Get original document field as part of aggregate result

Question

I am wanting to get all of the document fields in my aggregate results but as soon as I use $group they are gone. Using $project allows me to readd whatever fields I have defined in $group but no luck on getting the other fields:

var doc = {
  _id: '123',
  name: 'Bob',
  comments: [],
  attendances: [{
    answer: 'yes'
  }, { 
   answer: 'no'
  }]       
}

aggregate({
    $unwind: '$attendances'
  }, {
    $match: {
      "attendances.answer": { $ne:"no" }
    }
  }, {
    $group: {
    _id: '$_id',
    attendances: { $sum: 1 },
    comments: {  $sum: { $size: { $ifNull: [ "$comments", [] ] }}}
  } 
}, {
  $project: {
    comments: 1,
  }
}

This results in:

[{
  _id: 5317b771b6504bd4a32395be,
  comments: 12 
},{
  _id: 53349213cb41af00009a94d0,
  comments: 0 
}]

How do I get 'name' in there? I have tried adding to $group as:

name: '$name'

as well as in $project:

name: 1

But neither will work

Answer 1

You can't project fields that are removed during the $group operation.
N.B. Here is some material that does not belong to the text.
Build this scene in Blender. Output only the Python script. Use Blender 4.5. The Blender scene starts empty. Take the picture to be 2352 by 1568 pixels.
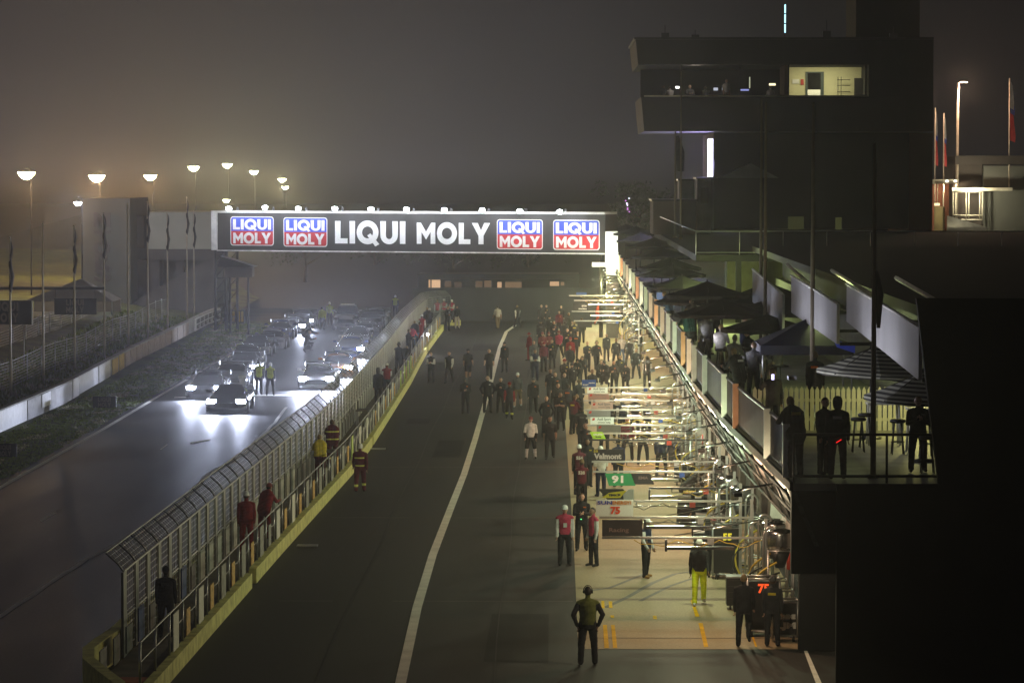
import bpy, bmesh, math, random
from mathutils import Vector, Matrix
import numpy as np
random.seed(7)
R = math.radians
SC = bpy.context.scene
COL = SC.collection
# ------------------------------------------------------------- camera
F, CX, CY, VX, VY, CH = 7700.0, 1176.0, 784.0, 1270.0, 400.0, 11.5
PHI = math.atan((CY - VY) / F)
THE = math.atan((VX - CX) / F * math.cos(PHI))
cam_d = bpy.data.cameras.new('camera')
cam_d.sensor_width = 36.0
cam_d.lens = 36.0 * F / 2352.0
cam_d.clip_start = 1.0
cam_d.clip_end = 3000.0
cam = bpy.data.objects.new('camera', cam_d)
cam.location = (0, 0, CH)
cam.rotation_euler = (math.pi / 2 - PHI, 0, THE)
COL.objects.link(cam)
SC.camera = cam
# ------------------------------------------------------------- night sky
world = bpy.data.worlds.new('World')
SC.world = world
world.use_nodes = True
wn = world.node_tree
bg = wn.nodes['Background']
sky = wn.nodes.new('ShaderNodeTexSky')
sky.sky_type = 'NISHITA'
sky.sun_disc = False
sky.sun_elevation = R(-6)
sky.sun_rotation = R(150)
warm = wn.nodes.new('ShaderNodeMix'); warm.data_type = 'RGBA'
warm.inputs[0].default_value = 0.85
warm.inputs[7].default_value = (0.0298, 0.0272, 0.0298, 1)
wn.links.new(sky.outputs[0], warm.inputs[6])
# the fogged town glow is strongest low over the track and fades upwards and towards the dark side
tcw = wn.nodes.new('ShaderNodeTexCoord'); sep = wn.nodes.new('ShaderNodeSeparateXYZ')
wn.links.new(tcw.outputs['Generated'], sep.inputs[0])
rz = wn.nodes.new('ShaderNodeMapRange'); rz.inputs[1].default_value = -.01; rz.inputs[2].default_value = .07; rz.inputs[3].default_value = 1.9; rz.inputs[4].default_value = .95
rx = wn.nodes.new('ShaderNodeMapRange'); rx.inputs[1].default_value = -.04; rx.inputs[2].default_value = .075; rx.inputs[3].default_value = 1.0; rx.inputs[4].default_value = .25
wn.links.new(sep.outputs[2], rz.inputs[0]); wn.links.new(sep.outputs[0], rx.inputs[0])
mu = wn.nodes.new('ShaderNodeMath'); mu.operation = 'MULTIPLY'
rh = wn.nodes.new('ShaderNodeMapRange'); rh.interpolation_type = 'SMOOTHSTEP'
rh.inputs[1].default_value = -.0095; rh.inputs[2].default_value = .004; rh.inputs[3].default_value = .04; rh.inputs[4].default_value = 1.0
wn.links.new(sep.outputs[2], rh.inputs[0])
m2 = wn.nodes.new('ShaderNodeMath'); m2.operation = 'MULTIPLY'
wn.links.new(rz.outputs[0], m2.inputs[0]); wn.links.new(rh.outputs[0], m2.inputs[1])
wn.links.new(m2.outputs[0], mu.inputs[0]); wn.links.new(rx.outputs[0], mu.inputs[1])
wn.links.new(warm.outputs[2], bg.inputs[0]); wn.links.new(mu.outputs[0], bg.inputs[1])
# ------------------------------------------------------------- exposure and sampling
SC.view_settings.view_transform = 'Standard'
SC.view_settings.look = 'None'
SC.view_settings.gamma = 1
SC.view_settings.exposure = 0
cy = SC.cycles
cy.max_bounces = 4
cy.diffuse_bounces = 2
cy.glossy_bounces = 2
cy.transmission_bounces = 2
cy.transparent_max_bounces = 12
cy.volume_bounces = 0
cy.use_denoising = True
cy.use_light_tree = True
cy.sample_clamp_indirect = 2.0
cy.caustics_reflective = False
cy.caustics_refractive = False

# ------------------------------------------------------------- helpers
RM = cam.rotation_euler.to_matrix()
C0 = Vector((0, 0, CH))

def ray(px, py):
    return RM @ Vector(((px - CX) / F, -(py - CY) / F, -1.0))

def at(px, py, Y):
    d = ray(px, py)
    return C0 + d * (Y / d.y)

def gd(px, py, z=0.0):
    d = ray(px, py)
    return C0 + d * ((z - CH) / d.z)

class MB:
    """collects simple shapes into one mesh"""
    def __init__(s):
        s.v, s.f, s.mi, s.sm, s.cur, s.smooth = [], [], [], [], 0, False
    def add(s, vs, fs):
        o = len(s.v)
        s.v += [tuple(v) for v in vs]
        for f in fs:
            s.f.append([o + i for i in f]); s.mi.append(s.cur); s.sm.append(s.smooth)
        return s
    def m(s, i): s.cur = i; return s
    def box(s, x0, x1, y0, y1, z0, z1):
        return s.add([(x0,y0,z0),(x1,y0,z0),(x1,y1,z0),(x0,y1,z0),(x0,y0,z1),(x1,y0,z1),(x1,y1,z1),(x0,y1,z1)],
                     [(0,3,2,1),(4,5,6,7),(0,1,5,4),(1,2,6,5),(2,3,7,6),(3,0,4,7)])
    def obox(s, c, sx, sy, sz, rz=0.0, rx=0.0, ry=0.0):
        M = Matrix.Rotation(rz,3,'Z') @ Matrix.Rotation(ry,3,'Y') @ Matrix.Rotation(rx,3,'X')
        c = Vector(c)
        vs = [c + M @ Vector((a*sx/2, b*sy/2, d*sz/2)) for d in (-1,1) for a,b in ((-1,-1),(1,-1),(1,1),(-1,1))]
        return s.add(vs, [(0,3,2,1),(4,5,6,7),(0,1,5,4),(1,2,6,5),(2,3,7,6),(3,0,4,7)])
    def tube(s, pts, r, n=8, cap=True):
        pts = [Vector(p) for p in pts]
        rs = r if isinstance(r, (list, tuple)) else [r]*len(pts)
        rings = []
        for i, p in enumerate(pts):
            t = (pts[min(i+1,len(pts)-1)] - pts[max(i-1,0)])
            if t.length < 1e-9: t = Vector((0,0,1))
            t.normalize()
            a = Vector((0,0,1)) if abs(t.z) < 0.9 else Vector((1,0,0))
            u = t.cross(a).normalized(); w = u.cross(t)
            rings.append([p + (u*math.cos(2*math.pi*k/n) + w*math.sin(2*math.pi*k/n))*rs[i] for k in range(n)])
        vs = [v for g in rings for v in g]
        fs = []
        for i in range(len(pts)-1):
            for k in range(n):
                k2 = (k+1) % n
                fs.append((i*n+k, i*n+k2, (i+1)*n+k2, (i+1)*n+k))
        if cap:
            fs.append(tuple(range(n))[::-1]); fs.append(tuple((len(pts)-1)*n+k for k in range(n)))
        sv = s.smooth; s.smooth = True
        s.add(vs, fs); s.smooth = sv
        return s
    def lathe(s, c, prof, n=16, axis='z'):
        c = Vector(c); vs = []
        for r, h in prof:
            for k in range(n):
                a = 2*math.pi*k/n
                q = (r*math.cos(a), r*math.sin(a), h)
                if axis == 'x': q = (h, r*math.cos(a), r*math.sin(a))
                if axis == 'y': q = (r*math.cos(a), h, r*math.sin(a))
                vs.append(c + Vector(q))
        fs = []
        for i in range(len(prof)-1):
            for k in range(n):
                k2 = (k+1) % n
                fs.append((i*n+k, i*n+k2, (i+1)*n+k2, (i+1)*n+k))
        fs.append(tuple(range(n))[::-1]); fs.append(tuple((len(prof)-1)*n+k for k in range(n)))
        sv = s.smooth; s.smooth = True
        s.add(vs, fs); s.smooth = sv
        return s
    def prism(s, poly, a, b, M=None):
        """closed 2-D outline (u,v) pulled from depth a to b along w; M maps (u,v,w) to space"""
        M = M or (lambda u,v,w: (u,w,v))
        n = len(poly)
        vs = [M(u,v,a) for u,v in poly] + [M(u,v,b) for u,v in poly]
        fs = [tuple(range(n)), tuple(range(2*n-1, n-1, -1))]
        fs += [(i, n+i, n+(i+1)%n, (i+1)%n) for i in range(n)]
        return s.add(vs, fs)
    def hexa(s, p):
        return s.add(p, [(0,3,2,1),(4,5,6,7),(0,1,5,4),(1,2,6,5),(2,3,7,6),(3,0,4,7)])
    def build(s, name, mats, parent=None, loc=None):
        me = bpy.data.meshes.new(name)
        me.from_pydata(s.v, [], s.f)
        mats = mats if isinstance(mats, (list, tuple)) else [mats]
        for k in mats: me.materials.append(k)
        me.polygons.foreach_set('material_index', s.mi)
        me.polygons.foreach_set('use_smooth', s.sm)
        bm = bmesh.new(); bm.from_mesh(me)
        bmesh.ops.recalc_face_normals(bm, faces=bm.faces)
        bm.to_mesh(me); bm.free()
        me.update()
        o = bpy.data.objects.new(name, me)
        COL.objects.link(o)
        if parent is not None: o.parent = parent
        if loc is not None: o.location = loc
        return o

def tag(o, label=None, cat=None, group=None, kind=None):
    if label: o['label'] = label
    if cat: o['category'] = cat
    if group: o['group'] = group
    if kind: o['kind'] = kind
    return o

def root(name, loc, label, cat, group=None, rz=0.0):
    o = bpy.data.objects.new(name, None)
    o.empty_display_size = 0.2
    COL.objects.link(o)
    o.location = loc; o.rotation_euler.z = rz
    return tag(o, label, cat, group)

def kids(o):
    return [c for c in COL.objects if c.parent == o]

def copy_tree(o, parent=None):
    c = o.copy(); COL.objects.link(c)
    if parent is not None: c.parent = parent
    for ch in list(o.children): copy_tree(ch, c)
    return c

MATS = {}
def mat(name, col, rough=0.6, metal=0.0, var=0.18, scale=2.0, spec=0.4, bump=0.0, det=4):
    if name in MATS: return MATS[name]
    m = bpy.data.materials.new(name); m.use_nodes = True
    nt = m.node_tree; p = nt.nodes['Principled BSDF']
    p.inputs['Roughness'].default_value = rough
    p.inputs['Metallic'].default_value = metal
    p.inputs['Specular IOR Level'].default_value = spec
    tc = nt.nodes.new('ShaderNodeTexCoord')
    nz = nt.nodes.new('ShaderNodeTexNoise'); nz.inputs['Scale'].default_value = scale; nz.inputs['Detail'].default_value = det
    nt.links.new(tc.outputs['Object'], nz.inputs['Vector'])
    rp = nt.nodes.new('ShaderNodeValToRGB')
    rp.color_ramp.elements[0].position = 0.3; rp.color_ramp.elements[1].position = 0.7
    rp.color_ramp.elements[0].color = (*[c*(1-var) for c in col], 1)
    rp.color_ramp.elements[1].color = (*[min(1, c*(1+var)) for c in col], 1)
    nt.links.new(nz.outputs['Fac'], rp.inputs[0])
    nt.links.new(rp.outputs[0], p.inputs['Base Color'])
    if bump:
        b = nt.nodes.new('ShaderNodeBump'); b.inputs['Strength'].default_value = bump
        n2 = nt.nodes.new('ShaderNodeTexNoise'); n2.inputs['Scale'].default_value = scale*8
        nt.links.new(tc.outputs['Object'], n2.inputs['Vector'])
        nt.links.new(n2.outputs['Fac'], b.inputs['Height']); nt.links.new(b.outputs[0], p.inputs['Normal'])
    MATS[name] = m
    return m

def glow(name, col, strength, sampled=False):
    if name in MATS: return MATS[name]
    m = bpy.data.materials.new(name); m.use_nodes = True
    nt = m.node_tree; nt.nodes.remove(nt.nodes['Principled BSDF'])
    e = nt.nodes.new('ShaderNodeEmission'); e.inputs[0].default_value = (*col, 1); e.inputs[1].default_value = strength
    nt.links.new(e.outputs[0], nt.nodes['Material Output'].inputs[0])
    if not sampled: m.cycles.emission_sampling = 'NONE'
    MATS[name] = m
    return m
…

Since you are grouping by the original document _id and there will only be one name value, you can preserve the name field using $first:

db.sample.aggregate(
    { $group: {
        _id: '$_id',
        comments: {  $sum: { $size: { $ifNull: [ "$comments", [] ] }}},
        name: { $first: "$name" }
    }}
)

Example output would be: { "_id" : "123", "comments" : 0, "name" : "Bob" }

If you are grouping by criteria where there could be multiple values to preserve, you should either $push to an array in the $group or use $addToSet if you only want unique names.

Projecting all the fields

If you are using MongoDB 2.6 and want to get all of the original document fields (not just name) without listing them individually you can use the aggregation variable $$ROOT in place of a specific field name.